* _Exercise brief_:
Comb the records below for the string "this" and copy each line where it turns up.
- - -
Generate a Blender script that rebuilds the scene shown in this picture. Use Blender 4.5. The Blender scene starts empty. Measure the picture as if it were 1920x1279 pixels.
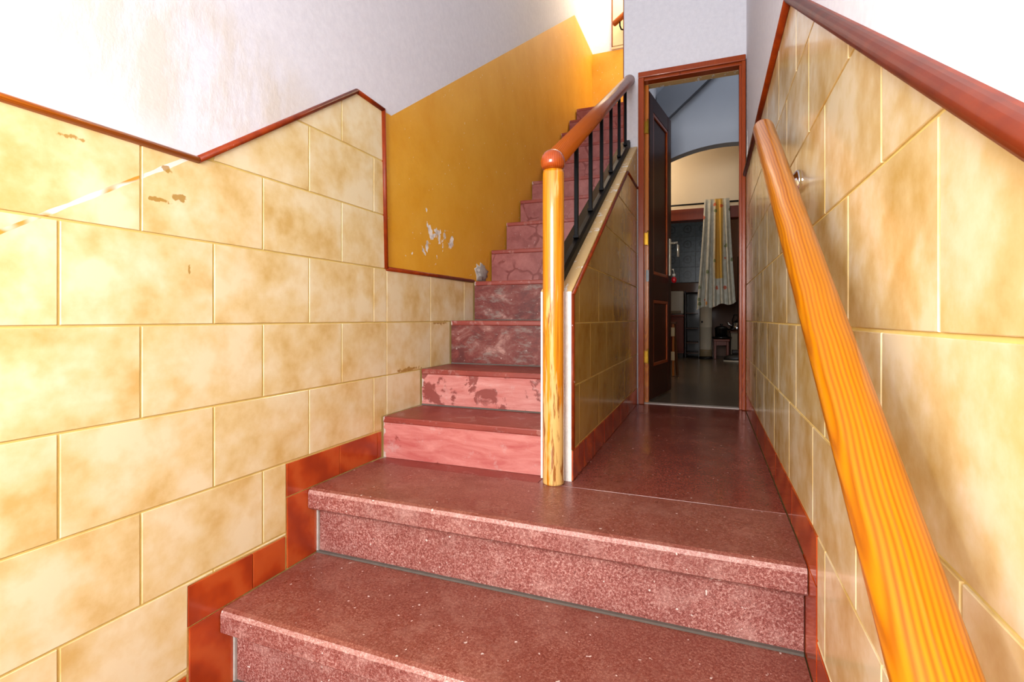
import bpy, bmesh, math, random
from mathutils import Vector, Matrix
random.seed(7)
SC = bpy.context.scene
COL = SC.collection
H = 0.515                      # camera height above the landing
F = -H

# ------------------------------------------------------------ camera
TH = math.atan(369 / 943)
cd = bpy.data.cameras.new('camera')
cam = bpy.data.objects.new('camera', cd)
COL.objects.link(cam)
cd.sensor_fit = 'HORIZONTAL'
cd.sensor_width = 36
cd.lens = 943 / 1920 * 36
cd.shift_y = -(639.5 - 597) / 1920
cd.clip_start = 0.01
cam.location = (0, 0, 0)
cam.rotation_euler = (math.pi / 2, 0, TH)
SC.camera = cam

# ------------------------------------------------------------ world, lights, exposure
W = bpy.data.worlds.new('world')
SC.world = W
W.use_nodes = True
bg = W.node_tree.nodes['Background']
bg.inputs[0].default_value = (0.75, 0.85, 1.0, 1)
bg.inputs[1].default_value = 0.6

def area(name, loc, target, sx, sy, power, col=(1, 1, 1), spread=math.pi):
    l = bpy.data.lights.new(name, 'AREA')
    l.shape = 'RECTANGLE'
    l.size, l.size_y, l.energy, l.color, l.spread = sx, sy, power, col, spread
    o = bpy.data.objects.new(name, l)
    COL.objects.link(o)
    o.location = loc
    d = Vector(target) - Vector(loc)
    o.rotation_euler = d.to_track_quat('-Z', 'Y').to_euler()
    return o

def point(name, loc, power, col, r=0.05):
    l = bpy.data.lights.new(name, 'POINT')
    l.energy, l.color, l.shadow_soft_size = power, col, r
    o = bpy.data.objects.new(name, l)
    COL.objects.link(o)
    o.location = loc
    return o

area('entrance_daylight', (-0.45, -1.25, 0.55), (-0.38, 3.0, 0.35), 1.1, 1.0, 50, (1.0, 0.985, 0.96))
point('camera_flash', (-0.55, -0.30, 0.25), 11.0, (1.0, 0.98, 0.95), 0.06)
point('upper_landing_lamp', (-0.42, 4.95, 3.75), 46, (1.0, 0.86, 0.58), 0.10)
point('lunette_fill', (-0.75, 4.90, 1.45), 8.0, (1.0, 0.86, 0.66), 0.08)  # added warm fill for the cream lunette, hidden behind the leaf
point('kitchen_fill', (0.85, 6.30, 1.35), 3.0, (0.86, 0.92, 1.0), 0.10)  # unseen fill added to lift the motif tiles
area('arch_wall_fill', (0.15, 3.62, 2.05), (0.0, 4.5, 1.5), 0.5, 0.3, 2.0, (0.85, 0.91, 1.0))  # cool fill added out of view for the arch wall

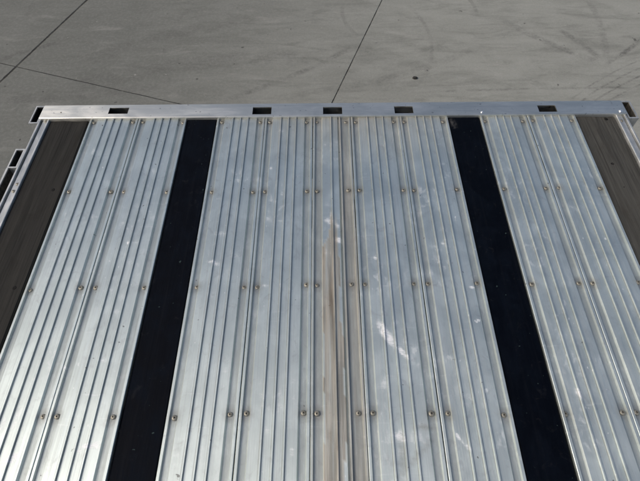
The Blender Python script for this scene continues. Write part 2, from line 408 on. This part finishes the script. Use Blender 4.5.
- - -
* _Worked answer_:
Generate a Blender script that rebuilds the scene shown in this picture. Use Blender 4.5. The Blender scene starts empty. Measure the picture as if it were 1920x1279 pixels.
The Blender Python script for this scene continues. Write part 2, from line 408 on. This part finishes the script. Use Blender 4.5.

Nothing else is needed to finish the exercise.